Given exercise:
Quote the whole listing exactly. Leave the pictures out of your copy.

## Start Data excerpt

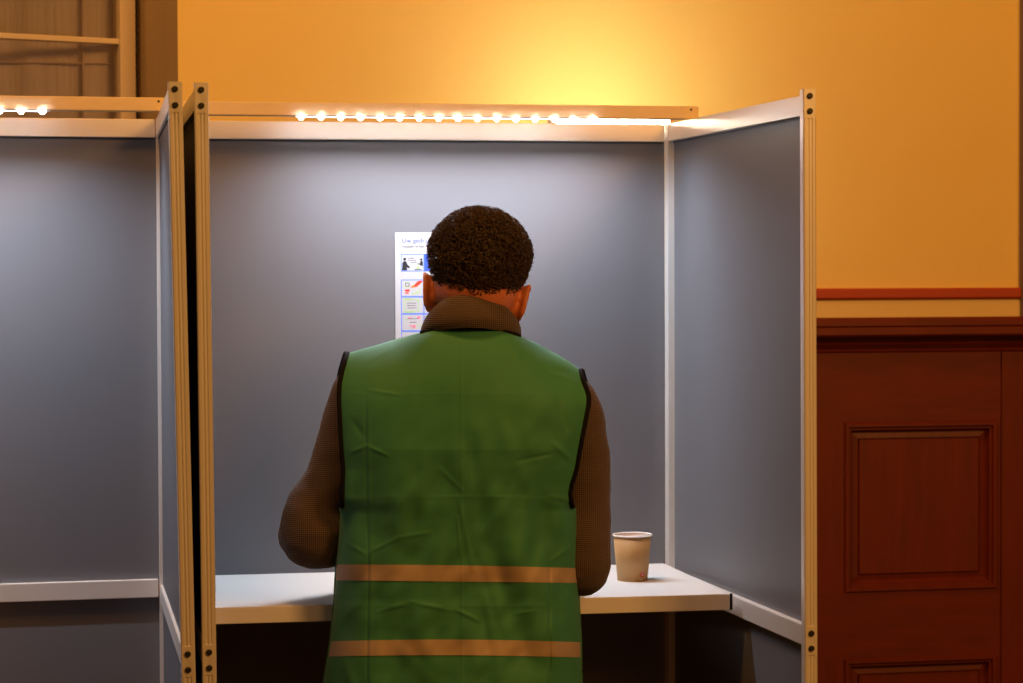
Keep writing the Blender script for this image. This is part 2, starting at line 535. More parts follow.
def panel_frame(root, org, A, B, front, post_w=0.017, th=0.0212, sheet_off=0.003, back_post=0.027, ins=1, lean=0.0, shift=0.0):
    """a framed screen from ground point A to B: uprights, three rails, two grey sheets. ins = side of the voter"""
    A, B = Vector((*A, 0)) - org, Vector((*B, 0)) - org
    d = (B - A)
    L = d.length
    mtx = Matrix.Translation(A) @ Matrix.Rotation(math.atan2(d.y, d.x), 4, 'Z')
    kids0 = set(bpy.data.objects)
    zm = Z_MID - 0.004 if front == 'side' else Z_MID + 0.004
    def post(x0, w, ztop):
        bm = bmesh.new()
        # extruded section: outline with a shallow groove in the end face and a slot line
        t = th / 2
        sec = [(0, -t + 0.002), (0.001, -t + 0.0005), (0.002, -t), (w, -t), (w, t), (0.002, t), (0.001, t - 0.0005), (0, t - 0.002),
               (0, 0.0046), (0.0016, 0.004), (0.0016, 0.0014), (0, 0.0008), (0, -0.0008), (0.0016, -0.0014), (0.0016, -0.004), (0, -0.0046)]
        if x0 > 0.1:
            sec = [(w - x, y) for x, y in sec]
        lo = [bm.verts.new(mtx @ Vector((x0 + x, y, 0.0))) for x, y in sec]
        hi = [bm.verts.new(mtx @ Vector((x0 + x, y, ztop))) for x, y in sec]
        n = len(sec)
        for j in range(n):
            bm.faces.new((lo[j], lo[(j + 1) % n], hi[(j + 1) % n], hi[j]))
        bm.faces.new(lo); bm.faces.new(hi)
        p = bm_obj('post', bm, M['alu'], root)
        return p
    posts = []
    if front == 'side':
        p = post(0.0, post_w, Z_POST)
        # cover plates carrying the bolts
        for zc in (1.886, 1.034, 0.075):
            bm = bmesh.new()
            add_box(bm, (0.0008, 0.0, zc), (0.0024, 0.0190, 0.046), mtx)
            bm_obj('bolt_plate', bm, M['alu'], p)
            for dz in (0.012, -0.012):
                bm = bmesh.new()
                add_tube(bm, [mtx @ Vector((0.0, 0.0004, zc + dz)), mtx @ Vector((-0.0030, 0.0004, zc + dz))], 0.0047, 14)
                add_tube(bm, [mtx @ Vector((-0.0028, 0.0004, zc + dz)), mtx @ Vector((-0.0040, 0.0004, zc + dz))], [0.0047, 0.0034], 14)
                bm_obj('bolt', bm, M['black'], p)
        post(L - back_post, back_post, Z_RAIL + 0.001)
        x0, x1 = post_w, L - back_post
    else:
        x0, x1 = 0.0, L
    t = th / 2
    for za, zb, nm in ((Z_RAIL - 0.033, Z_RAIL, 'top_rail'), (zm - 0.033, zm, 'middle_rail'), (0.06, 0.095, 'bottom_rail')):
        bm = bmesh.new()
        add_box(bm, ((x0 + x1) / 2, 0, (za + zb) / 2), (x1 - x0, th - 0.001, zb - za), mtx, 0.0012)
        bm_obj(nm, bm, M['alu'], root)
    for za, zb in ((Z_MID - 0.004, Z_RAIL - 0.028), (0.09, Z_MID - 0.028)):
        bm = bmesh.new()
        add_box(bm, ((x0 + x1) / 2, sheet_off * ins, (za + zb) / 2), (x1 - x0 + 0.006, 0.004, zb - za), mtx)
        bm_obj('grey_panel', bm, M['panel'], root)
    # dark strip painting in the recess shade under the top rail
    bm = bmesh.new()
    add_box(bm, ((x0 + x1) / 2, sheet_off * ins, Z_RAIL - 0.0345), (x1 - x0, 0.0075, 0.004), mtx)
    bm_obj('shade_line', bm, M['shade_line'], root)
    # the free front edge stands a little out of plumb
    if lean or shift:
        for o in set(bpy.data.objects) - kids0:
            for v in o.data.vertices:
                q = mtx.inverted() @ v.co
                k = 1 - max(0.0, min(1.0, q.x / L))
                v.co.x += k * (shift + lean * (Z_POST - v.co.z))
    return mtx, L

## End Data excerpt

Solution to the exercise:
Keep writing the Blender script for this image. This is part 2, starting at line 535. More parts follow.
def panel_frame(root, org, A, B, front, post_w=0.017, th=0.0212, sheet_off=0.003, back_post=0.027, ins=1, lean=0.0, shift=0.0):
    """a framed screen from ground point A to B: uprights, three rails, two grey sheets. ins = side of the voter"""
    A, B = Vector((*A, 0)) - org, Vector((*B, 0)) - org
    d = (B - A)
    L = d.length
    mtx = Matrix.Translation(A) @ Matrix.Rotation(math.atan2(d.y, d.x), 4, 'Z')
    kids0 = set(bpy.data.objects)
    zm = Z_MID - 0.004 if front == 'side' else Z_MID + 0.004
    def post(x0, w, ztop):
        bm = bmesh.new()
        # extruded section: outline with a shallow groove in the end face and a slot line
        t = th / 2
        sec = [(0, -t + 0.002), (0.001, -t + 0.0005), (0.002, -t), (w, -t), (w, t), (0.002, t), (0.001, t - 0.0005), (0, t - 0.002),
               (0, 0.0046), (0.0016, 0.004), (0.0016, 0.0014), (0, 0.0008), (0, -0.0008), (0.0016, -0.0014), (0.0016, -0.004), (0, -0.0046)]
        if x0 > 0.1:
            sec = [(w - x, y) for x, y in sec]
        lo = [bm.verts.new(mtx @ Vector((x0 + x, y, 0.0))) for x, y in sec]
        hi = [bm.verts.new(mtx @ Vector((x0 + x, y, ztop))) for x, y in sec]
        n = len(sec)
        for j in range(n):
            bm.faces.new((lo[j], lo[(j + 1) % n], hi[(j + 1) % n], hi[j]))
        bm.faces.new(lo); bm.faces.new(hi)
        p = bm_obj('post', bm, M['alu'], root)
        return p
    posts = []
    if front == 'side':
        p = post(0.0, post_w, Z_POST)
        # cover plates carrying the bolts
        for zc in (1.886, 1.034, 0.075):
            bm = bmesh.new()
            add_box(bm, (0.0008, 0.0, zc), (0.0024, 0.0190, 0.046), mtx)
            bm_obj('bolt_plate', bm, M['alu'], p)
            for dz in (0.012, -0.012):
                bm = bmesh.new()
                add_tube(bm, [mtx @ Vector((0.0, 0.0004, zc + dz)), mtx @ Vector((-0.0030, 0.0004, zc + dz))], 0.0047, 14)
                add_tube(bm, [mtx @ Vector((-0.0028, 0.0004, zc + dz)), mtx @ Vector((-0.0040, 0.0004, zc + dz))], [0.0047, 0.0034], 14)
                bm_obj('bolt', bm, M['black'], p)
        post(L - back_post, back_post, Z_RAIL + 0.001)
        x0, x1 = post_w, L - back_post
    else:
        x0, x1 = 0.0, L
    t = th / 2
    for za, zb, nm in ((Z_RAIL - 0.033, Z_RAIL, 'top_rail'), (zm - 0.033, zm, 'middle_rail'), (0.06, 0.095, 'bottom_rail')):
        bm = bmesh.new()
        add_box(bm, ((x0 + x1) / 2, 0, (za + zb) / 2), (x1 - x0, th - 0.001, zb - za), mtx, 0.0012)
        bm_obj(nm, bm, M['alu'], root)
    for za, zb in ((Z_MID - 0.004, Z_RAIL - 0.028), (0.09, Z_MID - 0.028)):
        bm = bmesh.new()
        add_box(bm, ((x0 + x1) / 2, sheet_off * ins, (za + zb) / 2), (x1 - x0 + 0.006, 0.004, zb - za), mtx)
        bm_obj('grey_panel', bm, M['panel'], root)
    # dark strip painting in the recess shade under the top rail
    bm = bmesh.new()
    add_box(bm, ((x0 + x1) / 2, sheet_off * ins, Z_RAIL - 0.0345), (x1 - x0, 0.0075, 0.004), mtx)
    bm_obj('shade_line', bm, M['shade_line'], root)
    # the free front edge stands a little out of plumb
    if lean or shift:
        for o in set(bpy.data.objects) - kids0:
            for v in o.data.vertices:
                q = mtx.inverted() @ v.co
                k = 1 - max(0.0, min(1.0, q.x / L))
                v.co.x += k * (shift + lean * (Z_POST - v.co.z))
    return mtx, L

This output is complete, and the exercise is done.